Foi quando articulava esta parte o texto que o telefone tocou e fui atender o jovem universitário de primeiro período. Para ele, o mundo, ao invés de globalizado, já explodiu há anos, e temos, na verdade, vários mundos, fragmentos desse ex-planeta no qual vivemos. Ele me dizia isso para me convencer de que o mundo do rock era uma coisa à parte, e estaria, de certa forma, confinado à minorias. Depois de uma breve pincelada de minha parte sobre o maior invento do século vinte (a guitarra) e da decisiva influência do rock no modo de vida ocidental nos últimos 50 anos; e ainda de noções básicas de força centrífuga, força centrípeta, coesão e atração entre massas, a conversa se esvaiu e o universitário de primeiro período voltou para a aula de Formação da Cultura Brasileira.
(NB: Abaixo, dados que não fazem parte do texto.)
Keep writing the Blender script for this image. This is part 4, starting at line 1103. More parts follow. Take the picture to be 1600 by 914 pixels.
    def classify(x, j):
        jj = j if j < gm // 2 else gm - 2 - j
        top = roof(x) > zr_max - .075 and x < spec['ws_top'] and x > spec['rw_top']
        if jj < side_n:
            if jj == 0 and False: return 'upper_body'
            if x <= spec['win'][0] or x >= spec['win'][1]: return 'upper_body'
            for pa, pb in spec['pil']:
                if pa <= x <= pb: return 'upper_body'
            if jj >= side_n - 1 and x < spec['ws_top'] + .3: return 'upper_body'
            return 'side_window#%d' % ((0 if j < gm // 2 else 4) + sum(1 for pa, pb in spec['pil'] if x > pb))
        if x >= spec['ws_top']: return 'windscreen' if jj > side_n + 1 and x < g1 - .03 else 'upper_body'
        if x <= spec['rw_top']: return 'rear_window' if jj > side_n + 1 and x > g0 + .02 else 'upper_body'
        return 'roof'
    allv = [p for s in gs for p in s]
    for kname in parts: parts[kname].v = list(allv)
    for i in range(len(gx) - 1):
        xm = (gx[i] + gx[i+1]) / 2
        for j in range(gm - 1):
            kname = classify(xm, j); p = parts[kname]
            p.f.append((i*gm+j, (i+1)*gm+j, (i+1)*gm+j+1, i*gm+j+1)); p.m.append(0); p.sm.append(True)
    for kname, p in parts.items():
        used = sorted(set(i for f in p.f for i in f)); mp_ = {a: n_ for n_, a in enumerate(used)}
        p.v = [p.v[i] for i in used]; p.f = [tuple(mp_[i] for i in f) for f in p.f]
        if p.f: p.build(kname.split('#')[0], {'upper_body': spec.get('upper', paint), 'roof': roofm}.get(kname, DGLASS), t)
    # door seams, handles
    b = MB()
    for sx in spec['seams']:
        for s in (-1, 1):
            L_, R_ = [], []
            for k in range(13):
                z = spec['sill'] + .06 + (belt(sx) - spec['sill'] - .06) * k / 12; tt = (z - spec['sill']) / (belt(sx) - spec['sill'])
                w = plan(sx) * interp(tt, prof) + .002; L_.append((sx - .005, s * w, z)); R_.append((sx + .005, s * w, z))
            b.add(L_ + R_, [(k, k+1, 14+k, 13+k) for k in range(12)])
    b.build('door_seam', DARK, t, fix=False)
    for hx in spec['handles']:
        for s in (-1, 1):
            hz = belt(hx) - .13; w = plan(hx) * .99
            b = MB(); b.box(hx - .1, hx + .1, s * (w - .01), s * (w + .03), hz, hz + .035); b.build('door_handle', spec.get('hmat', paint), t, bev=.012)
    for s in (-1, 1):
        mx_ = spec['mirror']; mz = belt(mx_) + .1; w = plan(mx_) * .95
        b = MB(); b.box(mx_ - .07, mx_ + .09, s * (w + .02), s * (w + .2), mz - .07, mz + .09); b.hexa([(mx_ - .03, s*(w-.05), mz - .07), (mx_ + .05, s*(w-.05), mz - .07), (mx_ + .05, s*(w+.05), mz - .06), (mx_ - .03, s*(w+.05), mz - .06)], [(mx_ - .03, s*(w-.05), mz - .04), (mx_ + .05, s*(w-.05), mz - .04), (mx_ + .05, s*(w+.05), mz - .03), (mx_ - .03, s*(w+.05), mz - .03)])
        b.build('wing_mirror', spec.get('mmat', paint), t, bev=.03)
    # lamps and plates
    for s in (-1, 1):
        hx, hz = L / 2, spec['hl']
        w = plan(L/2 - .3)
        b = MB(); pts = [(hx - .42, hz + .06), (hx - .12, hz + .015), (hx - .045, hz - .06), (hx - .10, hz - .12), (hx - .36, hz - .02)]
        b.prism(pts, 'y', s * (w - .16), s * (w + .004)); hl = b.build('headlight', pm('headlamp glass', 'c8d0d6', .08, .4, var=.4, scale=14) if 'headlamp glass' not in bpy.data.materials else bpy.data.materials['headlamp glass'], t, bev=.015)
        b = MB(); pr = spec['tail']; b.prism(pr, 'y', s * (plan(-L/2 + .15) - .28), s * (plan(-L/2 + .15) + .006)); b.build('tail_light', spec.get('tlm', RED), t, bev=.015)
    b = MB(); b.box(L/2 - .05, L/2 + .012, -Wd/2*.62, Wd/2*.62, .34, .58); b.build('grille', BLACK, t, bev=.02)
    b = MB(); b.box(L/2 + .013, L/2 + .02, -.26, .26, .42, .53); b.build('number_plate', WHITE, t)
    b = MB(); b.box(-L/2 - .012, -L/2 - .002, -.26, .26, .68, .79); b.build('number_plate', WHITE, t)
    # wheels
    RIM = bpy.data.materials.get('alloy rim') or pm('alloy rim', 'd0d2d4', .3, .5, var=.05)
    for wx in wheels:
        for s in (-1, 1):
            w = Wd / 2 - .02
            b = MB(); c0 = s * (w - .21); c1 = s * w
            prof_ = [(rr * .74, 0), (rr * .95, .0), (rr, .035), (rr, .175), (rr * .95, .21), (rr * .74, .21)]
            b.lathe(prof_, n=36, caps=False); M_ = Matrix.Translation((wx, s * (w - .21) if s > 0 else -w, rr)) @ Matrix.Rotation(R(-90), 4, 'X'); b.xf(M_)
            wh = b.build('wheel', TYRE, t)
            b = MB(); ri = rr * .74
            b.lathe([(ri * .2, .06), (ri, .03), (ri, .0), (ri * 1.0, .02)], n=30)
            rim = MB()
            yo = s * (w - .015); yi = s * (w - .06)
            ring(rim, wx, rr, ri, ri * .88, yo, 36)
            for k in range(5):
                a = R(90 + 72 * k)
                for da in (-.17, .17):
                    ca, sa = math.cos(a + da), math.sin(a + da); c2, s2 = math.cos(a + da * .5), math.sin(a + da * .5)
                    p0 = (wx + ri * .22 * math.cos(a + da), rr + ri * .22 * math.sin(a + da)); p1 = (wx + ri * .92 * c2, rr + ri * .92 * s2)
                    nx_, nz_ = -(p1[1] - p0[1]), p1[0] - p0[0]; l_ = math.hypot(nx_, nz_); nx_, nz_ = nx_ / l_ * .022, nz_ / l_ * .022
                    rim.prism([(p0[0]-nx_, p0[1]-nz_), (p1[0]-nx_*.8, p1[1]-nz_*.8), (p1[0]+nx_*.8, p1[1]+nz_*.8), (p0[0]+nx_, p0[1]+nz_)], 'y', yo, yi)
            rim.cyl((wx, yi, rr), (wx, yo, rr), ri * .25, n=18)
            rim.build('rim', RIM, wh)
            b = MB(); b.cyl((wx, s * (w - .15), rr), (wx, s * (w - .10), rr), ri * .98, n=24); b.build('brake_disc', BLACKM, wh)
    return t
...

Aí voltei ao meu raciocínio e, súbito, descobri que Jung tinha razão. Que o universitário de primeiro período tinha razão. E que os fãs brasileiros de Mike Patton têm, sempre tiveram, razão. Simplesmente porque, de acordo com essa associação de lógicas, eles vivem, há muito tempo, num mundo que lhes é próprio: o maravilhoso mundo paralelo dos fãs brasileiros de Mike Patton.

Até a próxima, e long live rock’n'roll!!!